Politics is about: power, how a society organizes itself, how communities interact with each other, and generally who gets what and why.
Economics is about: incentives, transactions, cause and effect, and the machinery/workings of an economy.
There is undoubtedly overlap between the two, but I wouldn't say that either is a subset of the other, and I think it would stretch the bounds of what a site about politics means to say that questions on economics, even narrowed to just macroeconomics, are wholly and always within scope.
Economics provides an extremely powerful toolkit for analyzing how things work, but it is not all powerful. Economists I think fall into a trap of assuming that since they can come up with a model for a situation, they understand the situation. xkcd has a great comic about this problem with respect to physicists.

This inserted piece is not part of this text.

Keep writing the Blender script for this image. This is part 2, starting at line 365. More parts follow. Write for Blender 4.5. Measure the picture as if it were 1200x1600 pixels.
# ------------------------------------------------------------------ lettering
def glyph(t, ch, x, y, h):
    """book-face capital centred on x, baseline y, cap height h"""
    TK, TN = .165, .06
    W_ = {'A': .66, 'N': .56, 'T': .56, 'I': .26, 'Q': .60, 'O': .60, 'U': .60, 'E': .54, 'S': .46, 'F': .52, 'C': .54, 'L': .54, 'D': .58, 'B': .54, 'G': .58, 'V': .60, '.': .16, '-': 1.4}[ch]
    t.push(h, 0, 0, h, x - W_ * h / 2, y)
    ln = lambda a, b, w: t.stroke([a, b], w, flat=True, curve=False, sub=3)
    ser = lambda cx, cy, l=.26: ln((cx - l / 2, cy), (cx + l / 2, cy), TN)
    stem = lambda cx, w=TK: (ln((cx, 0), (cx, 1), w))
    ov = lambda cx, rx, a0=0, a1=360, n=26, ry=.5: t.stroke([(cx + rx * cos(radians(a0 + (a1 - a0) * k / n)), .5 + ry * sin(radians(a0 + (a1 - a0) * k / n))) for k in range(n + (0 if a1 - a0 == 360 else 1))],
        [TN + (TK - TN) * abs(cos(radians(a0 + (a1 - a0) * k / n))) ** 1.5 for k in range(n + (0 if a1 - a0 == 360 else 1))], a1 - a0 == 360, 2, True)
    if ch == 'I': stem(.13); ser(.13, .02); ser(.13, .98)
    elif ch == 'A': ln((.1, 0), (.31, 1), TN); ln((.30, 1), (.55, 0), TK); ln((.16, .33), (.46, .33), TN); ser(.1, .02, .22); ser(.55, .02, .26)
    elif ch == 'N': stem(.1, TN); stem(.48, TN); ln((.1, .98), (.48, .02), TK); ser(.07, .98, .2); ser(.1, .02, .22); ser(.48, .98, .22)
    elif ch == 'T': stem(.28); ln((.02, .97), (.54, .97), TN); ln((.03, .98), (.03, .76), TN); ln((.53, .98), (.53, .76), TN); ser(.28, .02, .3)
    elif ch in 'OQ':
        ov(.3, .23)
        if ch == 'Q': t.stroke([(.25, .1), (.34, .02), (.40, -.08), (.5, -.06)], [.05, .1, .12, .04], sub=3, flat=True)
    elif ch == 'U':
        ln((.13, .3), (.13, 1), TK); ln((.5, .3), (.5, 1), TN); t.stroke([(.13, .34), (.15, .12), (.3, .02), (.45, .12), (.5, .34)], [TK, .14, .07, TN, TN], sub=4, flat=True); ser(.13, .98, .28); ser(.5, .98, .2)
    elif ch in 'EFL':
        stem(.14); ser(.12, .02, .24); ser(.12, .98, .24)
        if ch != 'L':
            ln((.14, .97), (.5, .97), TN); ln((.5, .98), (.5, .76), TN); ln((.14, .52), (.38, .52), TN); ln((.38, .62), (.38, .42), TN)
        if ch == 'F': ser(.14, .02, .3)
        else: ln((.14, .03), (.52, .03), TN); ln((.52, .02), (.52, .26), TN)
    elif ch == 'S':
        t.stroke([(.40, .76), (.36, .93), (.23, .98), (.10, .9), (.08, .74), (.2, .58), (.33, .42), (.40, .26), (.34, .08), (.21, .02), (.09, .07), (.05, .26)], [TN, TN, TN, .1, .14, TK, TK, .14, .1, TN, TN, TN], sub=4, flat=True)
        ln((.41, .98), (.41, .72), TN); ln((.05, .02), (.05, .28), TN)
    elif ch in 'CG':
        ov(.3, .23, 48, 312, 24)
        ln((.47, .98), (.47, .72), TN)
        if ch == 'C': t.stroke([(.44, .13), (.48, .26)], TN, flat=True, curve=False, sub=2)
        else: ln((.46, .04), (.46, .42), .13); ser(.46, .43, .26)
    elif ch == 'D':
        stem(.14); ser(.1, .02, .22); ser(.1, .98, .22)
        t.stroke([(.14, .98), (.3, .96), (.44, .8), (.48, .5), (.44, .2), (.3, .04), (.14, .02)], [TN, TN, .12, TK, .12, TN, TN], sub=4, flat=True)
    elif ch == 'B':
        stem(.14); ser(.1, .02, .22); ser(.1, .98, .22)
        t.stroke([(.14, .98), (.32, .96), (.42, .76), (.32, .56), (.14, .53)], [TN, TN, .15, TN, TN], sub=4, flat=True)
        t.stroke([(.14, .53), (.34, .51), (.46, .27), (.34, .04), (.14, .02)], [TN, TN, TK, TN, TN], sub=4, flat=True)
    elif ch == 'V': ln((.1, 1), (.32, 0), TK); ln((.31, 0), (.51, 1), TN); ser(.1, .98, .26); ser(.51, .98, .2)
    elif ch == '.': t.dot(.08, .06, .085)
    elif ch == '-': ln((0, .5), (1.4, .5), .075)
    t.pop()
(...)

I'm not trying to bash economics here. I think Affable Geek is right that macroeconomic policy is almost completely intertwined with politics. I think economics is great for providing a framework for getting close to an objective analysis of a situation, but not always well equipped for providing a normative analysis of that same situation. Normative judgments seem to be much more within the purview of politics.
To more directly answer Chad's question, I think as long as a question has a political hook to it it should be considered in scope. If it is just about the soundness of an economic policy solely from an economics perspective that seems to be less about politics. On History we try to make sure that questions have some attachment to the history of the situation or historical impact etc. I think the same considerations are valid for politics.